▸ Excerpted data
---*---

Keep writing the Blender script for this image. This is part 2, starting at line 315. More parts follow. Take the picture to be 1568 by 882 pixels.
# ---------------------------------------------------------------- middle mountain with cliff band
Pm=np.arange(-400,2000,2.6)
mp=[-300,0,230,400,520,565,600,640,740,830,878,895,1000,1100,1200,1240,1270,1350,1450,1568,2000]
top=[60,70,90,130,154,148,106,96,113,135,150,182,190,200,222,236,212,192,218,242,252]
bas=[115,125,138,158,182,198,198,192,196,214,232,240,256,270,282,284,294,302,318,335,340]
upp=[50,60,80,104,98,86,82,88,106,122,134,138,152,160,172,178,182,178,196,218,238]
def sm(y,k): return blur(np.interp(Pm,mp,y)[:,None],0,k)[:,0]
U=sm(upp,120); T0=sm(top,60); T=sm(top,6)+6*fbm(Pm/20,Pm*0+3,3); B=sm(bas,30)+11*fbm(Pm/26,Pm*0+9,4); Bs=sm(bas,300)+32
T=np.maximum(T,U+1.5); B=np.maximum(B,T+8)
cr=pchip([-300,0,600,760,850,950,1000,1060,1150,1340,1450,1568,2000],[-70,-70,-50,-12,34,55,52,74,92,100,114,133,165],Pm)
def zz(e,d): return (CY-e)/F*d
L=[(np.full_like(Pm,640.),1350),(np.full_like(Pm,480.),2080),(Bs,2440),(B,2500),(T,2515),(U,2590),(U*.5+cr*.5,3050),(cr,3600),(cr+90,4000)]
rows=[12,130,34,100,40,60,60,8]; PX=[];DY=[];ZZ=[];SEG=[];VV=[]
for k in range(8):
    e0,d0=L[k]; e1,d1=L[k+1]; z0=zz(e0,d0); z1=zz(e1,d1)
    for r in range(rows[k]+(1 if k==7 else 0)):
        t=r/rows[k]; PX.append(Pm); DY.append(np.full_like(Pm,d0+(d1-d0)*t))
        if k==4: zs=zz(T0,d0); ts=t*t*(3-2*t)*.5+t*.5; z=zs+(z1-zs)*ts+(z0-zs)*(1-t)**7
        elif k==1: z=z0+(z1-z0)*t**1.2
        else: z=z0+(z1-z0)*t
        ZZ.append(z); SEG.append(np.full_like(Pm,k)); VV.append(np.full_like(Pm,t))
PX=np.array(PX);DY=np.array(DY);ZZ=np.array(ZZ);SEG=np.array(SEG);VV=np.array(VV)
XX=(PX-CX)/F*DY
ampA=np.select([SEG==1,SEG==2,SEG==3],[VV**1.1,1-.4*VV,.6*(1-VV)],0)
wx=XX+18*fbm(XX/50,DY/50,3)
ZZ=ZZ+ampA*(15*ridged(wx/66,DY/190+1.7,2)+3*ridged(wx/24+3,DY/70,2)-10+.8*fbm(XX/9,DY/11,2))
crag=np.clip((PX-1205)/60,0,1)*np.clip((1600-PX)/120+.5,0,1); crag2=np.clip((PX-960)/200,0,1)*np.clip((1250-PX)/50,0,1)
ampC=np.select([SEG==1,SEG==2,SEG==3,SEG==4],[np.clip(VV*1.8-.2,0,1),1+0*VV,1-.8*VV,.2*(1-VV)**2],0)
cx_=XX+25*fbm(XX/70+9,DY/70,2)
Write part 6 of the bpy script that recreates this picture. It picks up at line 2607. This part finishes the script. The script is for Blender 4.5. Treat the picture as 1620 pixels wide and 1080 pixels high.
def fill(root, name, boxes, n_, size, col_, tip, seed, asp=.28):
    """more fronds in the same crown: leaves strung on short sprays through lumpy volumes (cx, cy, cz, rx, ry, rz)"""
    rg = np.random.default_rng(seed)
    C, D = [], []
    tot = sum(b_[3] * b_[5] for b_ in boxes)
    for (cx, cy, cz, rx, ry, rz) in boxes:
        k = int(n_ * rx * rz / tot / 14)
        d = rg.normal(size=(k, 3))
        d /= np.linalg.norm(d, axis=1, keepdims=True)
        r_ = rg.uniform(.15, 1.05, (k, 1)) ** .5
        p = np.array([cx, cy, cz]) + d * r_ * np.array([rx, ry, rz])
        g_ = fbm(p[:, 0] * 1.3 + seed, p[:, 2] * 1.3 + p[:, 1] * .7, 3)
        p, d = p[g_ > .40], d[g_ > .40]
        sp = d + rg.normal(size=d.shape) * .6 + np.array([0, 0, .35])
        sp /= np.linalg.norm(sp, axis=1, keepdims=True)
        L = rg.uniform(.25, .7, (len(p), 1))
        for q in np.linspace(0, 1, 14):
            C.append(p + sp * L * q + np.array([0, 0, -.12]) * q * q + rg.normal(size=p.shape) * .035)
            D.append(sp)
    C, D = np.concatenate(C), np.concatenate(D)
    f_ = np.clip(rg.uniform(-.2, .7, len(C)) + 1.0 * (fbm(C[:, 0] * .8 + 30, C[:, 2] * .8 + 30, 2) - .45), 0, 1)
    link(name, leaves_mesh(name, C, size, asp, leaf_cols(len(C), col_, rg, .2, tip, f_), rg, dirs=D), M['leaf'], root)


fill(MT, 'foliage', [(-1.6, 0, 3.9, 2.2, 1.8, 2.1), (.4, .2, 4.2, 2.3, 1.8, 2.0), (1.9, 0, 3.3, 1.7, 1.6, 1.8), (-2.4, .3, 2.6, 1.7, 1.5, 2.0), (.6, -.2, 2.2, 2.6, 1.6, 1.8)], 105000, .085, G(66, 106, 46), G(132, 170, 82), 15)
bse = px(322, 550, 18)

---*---

▸ Exercise details
Give an exact copy of all the data shown above.

▸ Exercise answer
Keep writing the Blender script for this image. This is part 2, starting at line 315. More parts follow. Take the picture to be 1568 by 882 pixels.
# ---------------------------------------------------------------- middle mountain with cliff band
Pm=np.arange(-400,2000,2.6)
mp=[-300,0,230,400,520,565,600,640,740,830,878,895,1000,1100,1200,1240,1270,1350,1450,1568,2000]
top=[60,70,90,130,154,148,106,96,113,135,150,182,190,200,222,236,212,192,218,242,252]
bas=[115,125,138,158,182,198,198,192,196,214,232,240,256,270,282,284,294,302,318,335,340]
upp=[50,60,80,104,98,86,82,88,106,122,134,138,152,160,172,178,182,178,196,218,238]
def sm(y,k): return blur(np.interp(Pm,mp,y)[:,None],0,k)[:,0]
U=sm(upp,120); T0=sm(top,60); T=sm(top,6)+6*fbm(Pm/20,Pm*0+3,3); B=sm(bas,30)+11*fbm(Pm/26,Pm*0+9,4); Bs=sm(bas,300)+32
T=np.maximum(T,U+1.5); B=np.maximum(B,T+8)
cr=pchip([-300,0,600,760,850,950,1000,1060,1150,1340,1450,1568,2000],[-70,-70,-50,-12,34,55,52,74,92,100,114,133,165],Pm)
def zz(e,d): return (CY-e)/F*d
L=[(np.full_like(Pm,640.),1350),(np.full_like(Pm,480.),2080),(Bs,2440),(B,2500),(T,2515),(U,2590),(U*.5+cr*.5,3050),(cr,3600),(cr+90,4000)]
rows=[12,130,34,100,40,60,60,8]; PX=[];DY=[];ZZ=[];SEG=[];VV=[]
for k in range(8):
    e0,d0=L[k]; e1,d1=L[k+1]; z0=zz(e0,d0); z1=zz(e1,d1)
    for r in range(rows[k]+(1 if k==7 else 0)):
        t=r/rows[k]; PX.append(Pm); DY.append(np.full_like(Pm,d0+(d1-d0)*t))
        if k==4: zs=zz(T0,d0); ts=t*t*(3-2*t)*.5+t*.5; z=zs+(z1-zs)*ts+(z0-zs)*(1-t)**7
        elif k==1: z=z0+(z1-z0)*t**1.2
        else: z=z0+(z1-z0)*t
        ZZ.append(z); SEG.append(np.full_like(Pm,k)); VV.append(np.full_like(Pm,t))
PX=np.array(PX);DY=np.array(DY);ZZ=np.array(ZZ);SEG=np.array(SEG);VV=np.array(VV)
XX=(PX-CX)/F*DY
ampA=np.select([SEG==1,SEG==2,SEG==3],[VV**1.1,1-.4*VV,.6*(1-VV)],0)
wx=XX+18*fbm(XX/50,DY/50,3)
ZZ=ZZ+ampA*(15*ridged(wx/66,DY/190+1.7,2)+3*ridged(wx/24+3,DY/70,2)-10+.8*fbm(XX/9,DY/11,2))
crag=np.clip((PX-1205)/60,0,1)*np.clip((1600-PX)/120+.5,0,1); crag2=np.clip((PX-960)/200,0,1)*np.clip((1250-PX)/50,0,1)
ampC=np.select([SEG==1,SEG==2,SEG==3,SEG==4],[np.clip(VV*1.8-.2,0,1),1+0*VV,1-.8*VV,.2*(1-VV)**2],0)
cx_=XX+25*fbm(XX/70+9,DY/70,2)
Write part 6 of the bpy script that recreates this picture. It picks up at line 2607. This part finishes the script. The script is for Blender 4.5. Treat the picture as 1620 pixels wide and 1080 pixels high.
def fill(root, name, boxes, n_, size, col_, tip, seed, asp=.28):
    """more fronds in the same crown: leaves strung on short sprays through lumpy volumes (cx, cy, cz, rx, ry, rz)"""
    rg = np.random.default_rng(seed)
    C, D = [], []
    tot = sum(b_[3] * b_[5] for b_ in boxes)
    for (cx, cy, cz, rx, ry, rz) in boxes:
        k = int(n_ * rx * rz / tot / 14)
        d = rg.normal(size=(k, 3))
        d /= np.linalg.norm(d, axis=1, keepdims=True)
        r_ = rg.uniform(.15, 1.05, (k, 1)) ** .5
        p = np.array([cx, cy, cz]) + d * r_ * np.array([rx, ry, rz])
        g_ = fbm(p[:, 0] * 1.3 + seed, p[:, 2] * 1.3 + p[:, 1] * .7, 3)
        p, d = p[g_ > .40], d[g_ > .40]
        sp = d + rg.normal(size=d.shape) * .6 + np.array([0, 0, .35])
        sp /= np.linalg.norm(sp, axis=1, keepdims=True)
        L = rg.uniform(.25, .7, (len(p), 1))
        for q in np.linspace(0, 1, 14):
            C.append(p + sp * L * q + np.array([0, 0, -.12]) * q * q + rg.normal(size=p.shape) * .035)
            D.append(sp)
    C, D = np.concatenate(C), np.concatenate(D)
    f_ = np.clip(rg.uniform(-.2, .7, len(C)) + 1.0 * (fbm(C[:, 0] * .8 + 30, C[:, 2] * .8 + 30, 2) - .45), 0, 1)
    link(name, leaves_mesh(name, C, size, asp, leaf_cols(len(C), col_, rg, .2, tip, f_), rg, dirs=D), M['leaf'], root)


fill(MT, 'foliage', [(-1.6, 0, 3.9, 2.2, 1.8, 2.1), (.4, .2, 4.2, 2.3, 1.8, 2.0), (1.9, 0, 3.3, 1.7, 1.6, 1.8), (-2.4, .3, 2.6, 1.7, 1.5, 2.0), (.6, -.2, 2.2, 2.6, 1.6, 1.8)], 105000, .085, G(66, 106, 46), G(132, 170, 82), 15)
bse = px(322, 550, 18)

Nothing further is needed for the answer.